317 Therese d-Avila
317
Ste Thérèse d'Avila
Vie, chap. 6
extrait
Quel empire est comparable à celui d'une âme qui, de ce faîte sublime où Dieu l'élève, voit au-dessous d'elle toutes les choses du monde, sans être captivée par aucune ? Qu'elle est confuse de ses attaches d'autrefois ! Comme elle s'étonne de son aveuglement ! (...)
Elle comprend que l'honneur digne de ce nom n'est point mensonger, mais très véritable, qu'il estime ce qui mérite de l'être qu'il considère comme un néant ce qui est un néant, car tout ce qui prend fin et n'est pas agréable à Dieu est néant, et moins encore que le néant...
Quel empire est comparable à celui d'une âme qui, de ce faîte sublime où Dieu l'élève, voit au-dessous d'elle toutes les choses du monde, sans être captivée par aucune ? Qu'elle est confuse de ses attaches d'autrefois ! Comme elle s'étonne de son aveuglement ! Quelle compassion elle porte à ceux qu'elle voit dans les mêmes ténèbres, surtout si ce sont des personnes d'oraison, et envers qui Dieu se montre déjà prodigue de ses faveurs ! Elle voudrait élever sa voix pour leur faire connaître combien ils s'égarent ; quelquefois même elle ne peut s'en défendre, et alors mille persécutions pleuvent sur sa tête. On l'accuse de peu d'humilité ; elle prétend, dit-on, instruire ceux de qui elle devrait apprendre. Si c'est une femme, on lui fait encore plus vite son procès. Et on a raison de la condamner, parce qu'on ignore le transport qui la presse. Souvent, incapable d'y résister, elle ne peut s'empêcher de détromper ceux qu'elle aime. Elle voudrait les voir libres de la prison de cette vie, où elle a été enchaînée elle-même ; car, elle le voit clairement, c'est bien d'une prison qu'elle a été tirée.
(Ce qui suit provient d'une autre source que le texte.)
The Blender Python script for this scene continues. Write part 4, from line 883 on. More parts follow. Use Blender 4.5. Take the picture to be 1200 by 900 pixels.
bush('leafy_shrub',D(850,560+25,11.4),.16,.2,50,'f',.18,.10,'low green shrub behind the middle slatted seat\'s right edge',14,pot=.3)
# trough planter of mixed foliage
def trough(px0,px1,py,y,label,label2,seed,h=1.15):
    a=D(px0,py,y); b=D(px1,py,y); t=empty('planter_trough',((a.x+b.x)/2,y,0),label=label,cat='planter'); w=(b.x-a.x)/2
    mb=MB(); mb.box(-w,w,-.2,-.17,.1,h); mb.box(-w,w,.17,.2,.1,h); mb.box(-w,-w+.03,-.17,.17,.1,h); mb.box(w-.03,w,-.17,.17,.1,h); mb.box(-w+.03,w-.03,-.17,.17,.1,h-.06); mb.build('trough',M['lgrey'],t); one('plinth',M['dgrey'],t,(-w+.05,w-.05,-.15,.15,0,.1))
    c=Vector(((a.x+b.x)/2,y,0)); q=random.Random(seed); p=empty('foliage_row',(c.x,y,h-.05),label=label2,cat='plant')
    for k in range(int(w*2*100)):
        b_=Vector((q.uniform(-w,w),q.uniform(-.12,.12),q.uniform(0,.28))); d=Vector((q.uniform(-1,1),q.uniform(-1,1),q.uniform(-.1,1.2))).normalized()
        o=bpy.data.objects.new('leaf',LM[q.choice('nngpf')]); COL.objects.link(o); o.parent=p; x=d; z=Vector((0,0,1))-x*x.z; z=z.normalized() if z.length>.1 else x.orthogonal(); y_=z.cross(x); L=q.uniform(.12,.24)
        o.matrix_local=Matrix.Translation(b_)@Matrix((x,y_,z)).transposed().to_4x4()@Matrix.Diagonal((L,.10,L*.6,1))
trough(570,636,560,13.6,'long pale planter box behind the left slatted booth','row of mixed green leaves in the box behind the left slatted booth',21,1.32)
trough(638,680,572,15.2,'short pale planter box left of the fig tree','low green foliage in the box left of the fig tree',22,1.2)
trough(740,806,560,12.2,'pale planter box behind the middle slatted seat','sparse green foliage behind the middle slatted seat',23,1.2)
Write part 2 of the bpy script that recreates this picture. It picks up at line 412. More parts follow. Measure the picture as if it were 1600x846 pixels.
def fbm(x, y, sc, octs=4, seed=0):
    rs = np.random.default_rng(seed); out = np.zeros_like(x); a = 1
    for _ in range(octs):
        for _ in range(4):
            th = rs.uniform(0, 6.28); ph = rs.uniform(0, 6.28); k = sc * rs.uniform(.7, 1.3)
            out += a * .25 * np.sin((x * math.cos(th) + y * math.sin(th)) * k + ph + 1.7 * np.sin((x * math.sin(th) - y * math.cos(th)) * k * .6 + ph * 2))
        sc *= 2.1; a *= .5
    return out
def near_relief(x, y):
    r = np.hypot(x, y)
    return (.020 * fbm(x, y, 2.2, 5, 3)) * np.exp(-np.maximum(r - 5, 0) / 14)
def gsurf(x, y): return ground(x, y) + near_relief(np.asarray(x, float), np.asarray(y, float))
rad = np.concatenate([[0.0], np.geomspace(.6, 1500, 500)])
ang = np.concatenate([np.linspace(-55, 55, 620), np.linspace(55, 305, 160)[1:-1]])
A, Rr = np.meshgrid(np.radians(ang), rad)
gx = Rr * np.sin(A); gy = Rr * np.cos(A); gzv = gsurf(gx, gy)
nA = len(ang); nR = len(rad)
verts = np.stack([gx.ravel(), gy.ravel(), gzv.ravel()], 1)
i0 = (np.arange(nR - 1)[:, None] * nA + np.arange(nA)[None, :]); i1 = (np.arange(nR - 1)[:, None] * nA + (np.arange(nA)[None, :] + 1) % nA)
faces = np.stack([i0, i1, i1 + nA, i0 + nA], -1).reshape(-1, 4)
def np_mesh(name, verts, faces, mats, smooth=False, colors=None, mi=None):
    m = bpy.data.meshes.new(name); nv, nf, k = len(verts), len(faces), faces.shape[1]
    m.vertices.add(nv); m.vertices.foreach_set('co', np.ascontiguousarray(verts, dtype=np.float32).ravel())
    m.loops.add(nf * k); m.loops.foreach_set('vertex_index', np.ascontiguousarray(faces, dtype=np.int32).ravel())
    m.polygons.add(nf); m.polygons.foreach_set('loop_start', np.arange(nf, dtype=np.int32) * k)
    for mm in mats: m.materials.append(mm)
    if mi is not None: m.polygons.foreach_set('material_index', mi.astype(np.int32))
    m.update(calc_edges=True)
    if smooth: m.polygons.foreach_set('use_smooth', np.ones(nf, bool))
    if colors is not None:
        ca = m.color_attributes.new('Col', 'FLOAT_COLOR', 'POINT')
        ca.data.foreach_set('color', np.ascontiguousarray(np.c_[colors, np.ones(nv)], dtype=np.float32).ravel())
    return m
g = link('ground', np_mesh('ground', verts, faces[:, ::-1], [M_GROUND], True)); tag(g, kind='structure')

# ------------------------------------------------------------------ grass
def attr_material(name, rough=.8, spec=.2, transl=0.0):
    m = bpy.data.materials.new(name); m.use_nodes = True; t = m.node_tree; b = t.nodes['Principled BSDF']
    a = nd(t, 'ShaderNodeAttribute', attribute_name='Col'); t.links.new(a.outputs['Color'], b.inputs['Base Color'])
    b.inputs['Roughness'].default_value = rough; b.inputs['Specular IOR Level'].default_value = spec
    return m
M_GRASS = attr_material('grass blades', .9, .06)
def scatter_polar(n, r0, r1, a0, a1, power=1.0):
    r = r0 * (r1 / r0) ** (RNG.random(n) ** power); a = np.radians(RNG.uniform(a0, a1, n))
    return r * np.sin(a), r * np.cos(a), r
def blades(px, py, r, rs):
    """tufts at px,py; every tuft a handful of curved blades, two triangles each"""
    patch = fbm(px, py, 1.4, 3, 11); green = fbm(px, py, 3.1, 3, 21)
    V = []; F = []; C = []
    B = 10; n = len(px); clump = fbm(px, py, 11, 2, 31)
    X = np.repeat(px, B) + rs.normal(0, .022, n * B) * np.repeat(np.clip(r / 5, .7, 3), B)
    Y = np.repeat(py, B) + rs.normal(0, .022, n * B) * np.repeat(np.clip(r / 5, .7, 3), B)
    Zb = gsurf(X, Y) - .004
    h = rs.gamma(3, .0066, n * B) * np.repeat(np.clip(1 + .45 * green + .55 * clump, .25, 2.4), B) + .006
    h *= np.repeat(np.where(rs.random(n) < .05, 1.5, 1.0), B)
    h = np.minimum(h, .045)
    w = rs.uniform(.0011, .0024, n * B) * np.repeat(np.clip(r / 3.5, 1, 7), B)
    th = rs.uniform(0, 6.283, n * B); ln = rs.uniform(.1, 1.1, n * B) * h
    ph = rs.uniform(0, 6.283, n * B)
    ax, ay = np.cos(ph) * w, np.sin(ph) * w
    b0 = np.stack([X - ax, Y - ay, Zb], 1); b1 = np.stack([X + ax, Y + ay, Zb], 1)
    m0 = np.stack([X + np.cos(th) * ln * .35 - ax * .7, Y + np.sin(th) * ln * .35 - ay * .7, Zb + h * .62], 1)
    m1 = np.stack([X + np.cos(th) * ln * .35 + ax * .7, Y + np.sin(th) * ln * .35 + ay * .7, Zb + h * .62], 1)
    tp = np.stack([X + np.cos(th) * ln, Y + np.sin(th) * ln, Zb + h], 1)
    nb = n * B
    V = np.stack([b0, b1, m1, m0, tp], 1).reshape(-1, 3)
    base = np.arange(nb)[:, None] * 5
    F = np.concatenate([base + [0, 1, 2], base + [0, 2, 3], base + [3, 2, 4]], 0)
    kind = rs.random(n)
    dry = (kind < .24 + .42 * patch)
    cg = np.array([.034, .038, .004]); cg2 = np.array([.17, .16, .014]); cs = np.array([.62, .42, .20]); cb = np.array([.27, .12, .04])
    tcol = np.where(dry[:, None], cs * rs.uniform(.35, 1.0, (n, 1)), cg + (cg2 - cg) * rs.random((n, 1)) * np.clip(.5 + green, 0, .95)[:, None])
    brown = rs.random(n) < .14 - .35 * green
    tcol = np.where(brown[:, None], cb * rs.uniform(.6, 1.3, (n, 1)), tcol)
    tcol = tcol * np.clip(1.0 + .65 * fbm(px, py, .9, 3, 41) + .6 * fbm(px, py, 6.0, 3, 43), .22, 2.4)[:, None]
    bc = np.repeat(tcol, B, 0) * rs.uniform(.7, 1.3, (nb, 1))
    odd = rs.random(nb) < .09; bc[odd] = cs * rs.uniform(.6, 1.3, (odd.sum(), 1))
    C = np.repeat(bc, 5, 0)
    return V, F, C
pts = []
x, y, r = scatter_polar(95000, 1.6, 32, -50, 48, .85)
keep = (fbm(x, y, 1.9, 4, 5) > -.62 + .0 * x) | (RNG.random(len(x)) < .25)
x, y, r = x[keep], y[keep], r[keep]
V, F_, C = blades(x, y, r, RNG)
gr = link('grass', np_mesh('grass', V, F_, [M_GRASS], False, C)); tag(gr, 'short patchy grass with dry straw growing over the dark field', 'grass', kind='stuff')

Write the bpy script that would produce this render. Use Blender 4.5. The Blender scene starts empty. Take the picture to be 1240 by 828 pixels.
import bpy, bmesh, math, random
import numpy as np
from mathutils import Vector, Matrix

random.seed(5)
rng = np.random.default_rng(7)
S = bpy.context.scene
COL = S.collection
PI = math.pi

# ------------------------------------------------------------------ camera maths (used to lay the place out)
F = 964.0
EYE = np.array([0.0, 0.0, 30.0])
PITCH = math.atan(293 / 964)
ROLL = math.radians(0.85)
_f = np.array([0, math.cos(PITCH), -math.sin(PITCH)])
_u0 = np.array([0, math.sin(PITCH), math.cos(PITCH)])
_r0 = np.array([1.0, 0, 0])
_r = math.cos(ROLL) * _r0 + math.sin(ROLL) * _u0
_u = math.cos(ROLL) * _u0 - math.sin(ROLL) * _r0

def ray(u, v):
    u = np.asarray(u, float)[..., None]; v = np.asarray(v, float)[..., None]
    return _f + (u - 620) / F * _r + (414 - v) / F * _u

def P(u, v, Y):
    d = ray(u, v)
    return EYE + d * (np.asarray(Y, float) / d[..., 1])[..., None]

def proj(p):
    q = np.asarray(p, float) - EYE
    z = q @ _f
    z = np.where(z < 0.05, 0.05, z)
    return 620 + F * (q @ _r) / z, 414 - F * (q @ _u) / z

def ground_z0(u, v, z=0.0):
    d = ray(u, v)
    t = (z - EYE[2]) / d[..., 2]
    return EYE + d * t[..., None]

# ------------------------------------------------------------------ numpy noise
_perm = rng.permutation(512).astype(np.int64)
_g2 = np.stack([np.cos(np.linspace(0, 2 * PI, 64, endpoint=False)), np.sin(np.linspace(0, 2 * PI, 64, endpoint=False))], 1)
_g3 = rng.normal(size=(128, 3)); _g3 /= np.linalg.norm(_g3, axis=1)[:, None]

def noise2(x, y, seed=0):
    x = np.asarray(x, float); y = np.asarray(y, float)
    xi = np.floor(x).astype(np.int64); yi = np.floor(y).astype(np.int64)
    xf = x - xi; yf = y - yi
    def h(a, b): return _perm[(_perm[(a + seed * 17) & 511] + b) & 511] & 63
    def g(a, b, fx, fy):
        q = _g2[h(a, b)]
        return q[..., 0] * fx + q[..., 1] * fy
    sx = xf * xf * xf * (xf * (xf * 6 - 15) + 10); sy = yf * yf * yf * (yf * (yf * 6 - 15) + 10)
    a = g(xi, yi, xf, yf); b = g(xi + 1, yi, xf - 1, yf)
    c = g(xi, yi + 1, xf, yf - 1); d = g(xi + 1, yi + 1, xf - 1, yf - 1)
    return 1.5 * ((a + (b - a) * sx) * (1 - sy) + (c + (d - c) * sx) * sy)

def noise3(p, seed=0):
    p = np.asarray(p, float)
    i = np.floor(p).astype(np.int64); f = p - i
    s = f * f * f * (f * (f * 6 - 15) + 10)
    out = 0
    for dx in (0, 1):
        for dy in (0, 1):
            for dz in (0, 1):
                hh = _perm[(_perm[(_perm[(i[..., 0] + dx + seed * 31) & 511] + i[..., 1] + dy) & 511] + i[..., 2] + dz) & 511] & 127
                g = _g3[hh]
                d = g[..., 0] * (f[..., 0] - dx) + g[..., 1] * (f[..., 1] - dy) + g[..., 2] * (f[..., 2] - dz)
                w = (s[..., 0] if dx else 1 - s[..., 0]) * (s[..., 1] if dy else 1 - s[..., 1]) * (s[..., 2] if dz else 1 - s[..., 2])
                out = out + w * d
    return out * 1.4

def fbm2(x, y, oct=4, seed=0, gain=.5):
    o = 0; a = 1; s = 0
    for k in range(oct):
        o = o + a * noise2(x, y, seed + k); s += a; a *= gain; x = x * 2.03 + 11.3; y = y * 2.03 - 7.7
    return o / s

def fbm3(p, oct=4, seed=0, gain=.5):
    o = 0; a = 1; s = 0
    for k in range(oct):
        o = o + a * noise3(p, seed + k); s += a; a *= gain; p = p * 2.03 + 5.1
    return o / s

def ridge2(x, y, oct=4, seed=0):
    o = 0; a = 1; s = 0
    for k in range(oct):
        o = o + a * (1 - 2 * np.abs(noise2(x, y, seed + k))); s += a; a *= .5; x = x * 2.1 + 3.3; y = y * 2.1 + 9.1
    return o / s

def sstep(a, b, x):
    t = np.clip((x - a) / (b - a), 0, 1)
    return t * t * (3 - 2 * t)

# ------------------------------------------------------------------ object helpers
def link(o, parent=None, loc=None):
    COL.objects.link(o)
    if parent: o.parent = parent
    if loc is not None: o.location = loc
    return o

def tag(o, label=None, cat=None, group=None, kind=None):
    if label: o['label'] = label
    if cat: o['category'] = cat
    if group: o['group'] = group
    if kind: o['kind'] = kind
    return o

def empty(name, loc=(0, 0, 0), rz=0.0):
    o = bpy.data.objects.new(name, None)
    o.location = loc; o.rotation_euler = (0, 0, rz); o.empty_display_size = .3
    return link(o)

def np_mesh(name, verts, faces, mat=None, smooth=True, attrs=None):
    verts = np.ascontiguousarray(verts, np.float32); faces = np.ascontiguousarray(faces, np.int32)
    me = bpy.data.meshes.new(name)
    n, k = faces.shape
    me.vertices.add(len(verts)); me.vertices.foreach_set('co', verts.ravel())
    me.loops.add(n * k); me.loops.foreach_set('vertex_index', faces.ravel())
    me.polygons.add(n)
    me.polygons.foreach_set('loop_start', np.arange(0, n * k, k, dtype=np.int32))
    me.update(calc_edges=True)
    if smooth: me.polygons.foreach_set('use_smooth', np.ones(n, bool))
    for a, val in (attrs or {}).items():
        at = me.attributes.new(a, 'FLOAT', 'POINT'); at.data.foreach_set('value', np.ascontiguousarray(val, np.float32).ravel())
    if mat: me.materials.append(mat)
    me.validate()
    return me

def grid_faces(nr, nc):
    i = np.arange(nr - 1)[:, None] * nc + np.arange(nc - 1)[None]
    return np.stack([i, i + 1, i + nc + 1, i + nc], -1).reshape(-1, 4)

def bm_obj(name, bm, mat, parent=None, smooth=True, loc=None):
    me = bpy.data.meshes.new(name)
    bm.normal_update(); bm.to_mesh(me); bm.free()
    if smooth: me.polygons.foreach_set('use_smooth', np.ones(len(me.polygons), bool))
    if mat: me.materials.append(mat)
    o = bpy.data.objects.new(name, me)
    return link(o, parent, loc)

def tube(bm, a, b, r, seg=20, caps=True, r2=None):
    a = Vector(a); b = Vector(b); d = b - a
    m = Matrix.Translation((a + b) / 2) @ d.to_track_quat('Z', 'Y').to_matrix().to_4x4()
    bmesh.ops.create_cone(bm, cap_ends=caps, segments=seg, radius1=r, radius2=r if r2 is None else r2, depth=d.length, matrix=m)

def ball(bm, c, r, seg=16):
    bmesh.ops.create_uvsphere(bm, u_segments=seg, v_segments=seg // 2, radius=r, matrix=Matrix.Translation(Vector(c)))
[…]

Elle gémit d'avoir été jadis sensible au point d'honneur, et de l'illusion qui lui faisait regarder comme honneur ce que le monde appelle de ce nom. Elle n'y voit plus qu'un immense mensonge, dont nous sommes tous victimes. Elle comprend que l'honneur digne de ce nom n'est point mensonger, mais très véritable, qu'il estime ce qui mérite de l'être qu'il considère comme un néant ce qui est un néant, car tout ce qui prend fin et n'est pas agréable à Dieu est néant, et moins encore que le néant. Elle se rit d'elle-même en songeant qu'il y a eu un temps dans sa vie où elle a fait quelque cas de l'argent, et où elle en a eu quelque désir. A la vérité, je n'ai jamais eu à me confesser d'un tel désir ; c'était une assez grande faute pour moi d'avoir accordé quelque estime aux richesses. Si l'on pouvait avec elles acheter le bonheur dont je jouis, je les priserais extrêmement ; mais je vois au contraire que pour obtenir ce bonheur, il faut renoncer à tout.